Una generación perdida
El pueblo vizcaíno de Ortuella llora a sus muertos 25 años después de la explosión de gas que segó 52 vidas en el colegio
Esta historia es terrible aun contándola a través de los que tuvieron suerte. Amaia tenía siete años y acababa de empezar 2º de EGB. Su clase estaba en el segundo piso de las escuelas de Ortuella, un pueblo minero de Vizcaya. De lo primero que se acuerda cuando su memoria retrocede 25 años es que a eso del mediodía se oyó un gran estruendo, el suelo tembló y los cristales de las ventanas se rompieron hacia adentro. A partir de ahí, lo único que retiene es su obsesión por saber dónde se encontraba su hermana, un año más pequeña que ella. Las clases de los de 1º estaban en la planta baja. Cuando Amaia consiguió llegar, ya no existía.
Aquel jueves, 23 de octubre de 1980, una explosión de gas derribó el colegio público Marcelino Ugalde, nombre oficial de lo que en Ortuella todo el mundo conoce como "las escuelas". Contreras, el fontanero del pueblo, se había acercado al centro para arreglar una avería en el desagüe de las cocinas, situadas justo debajo de las aulas. Al encender el soplete, una fuga de propano que se había ido embolsando entre el terreno y la planta baja explotó. Más de 100 alumnos, de los 900 que ese día habían ido a clase, quedaron sepultados bajo los escombros. Cuarenta y nueve de ellos murieron. La mayoría rondaba los seis años de edad.
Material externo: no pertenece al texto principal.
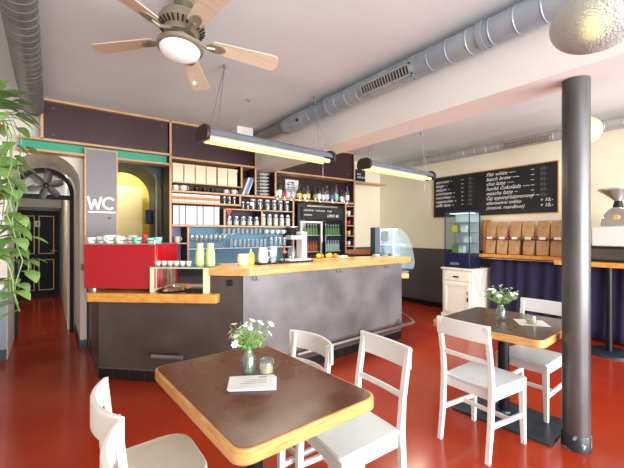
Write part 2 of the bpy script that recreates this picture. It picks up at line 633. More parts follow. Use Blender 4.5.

También perdieron la vida dos profesores y una cocinera. Del curso de la hermana de Amaia sólo se salvaron tres críos: un chaval que se había quedado en el patio tras el recreo, otro que ese día no había ido al colegio y... la hermana de Amaia. La onda expansiva la sacó de la clase y la dejó sin sentido, pero viva, en medio de tanta muerte.
La fotografía que al día siguiente ilustró la portada de este periódico refleja con toda su crudeza el horror sin límites de aquellos momentos. La desesperación de una mujer en zapatillas que se lleva las manos a la cabeza, el desconcierto de otra a la que la tragedia sorprendió con el delantal puesto y ahora busca a su hijo o a su hija entre sus compañeros muertos. Sin embargo, se quedaron para siempre guardadas en el archivo otras fotografías que quizás reflejen mejor lo que pasó en aquel momento pero que, por respeto a las víctimas, no se publicaron. Hay un primer plano de un hombre joven que saca en brazos a su hija muerta de entre los escombros y otro de un abuelo con la mirada perdida que se lleva de allí a su nieta malherida.
Y es eso, justamente, lo que sucedió y todavía sucede en Ortuella. Veinticinco años no son suficientes para cicatrizar una herida tan tremenda, y de ahí que los vecinos acepten hablar de "lo que pasó en las escuelas" con el gran angular puesto, casi refiriéndose a la tragedia como si la hubieran visto en los telediarios, pero nunca aplicando el zoom a los sufrimientos concretos. Alguno menciona en voz baja el sueño que todavía se va y tarda días en volver o el regreso de una imagen que todos los años, cuando se aproxima esta fecha, sigue visitando a los que vivieron aquellos días: 49 ataúdes blancos subiendo la cuesta del cementerio.
"Estuvo un tiempo en coma y luego se despertó. Se fue recuperando, pero olvidó para siempre todo lo que tenía que ver con la escuela". Amaia habla de su hermana, pero podía estar hablando de su pueblo. Basta asomarse a los gráficos del Instituto Vasco de Estadística para constatar que Ortuella sigue todavía doliéndose de aquel golpe. Más fracaso escolar que los pueblos del entorno, menos profesionales.
Los padres de aquella generación perdida se quedaron en el pueblo, muy cerca del cementerio donde sus hijos fueron enterrados juntos, como si siguieran en clase.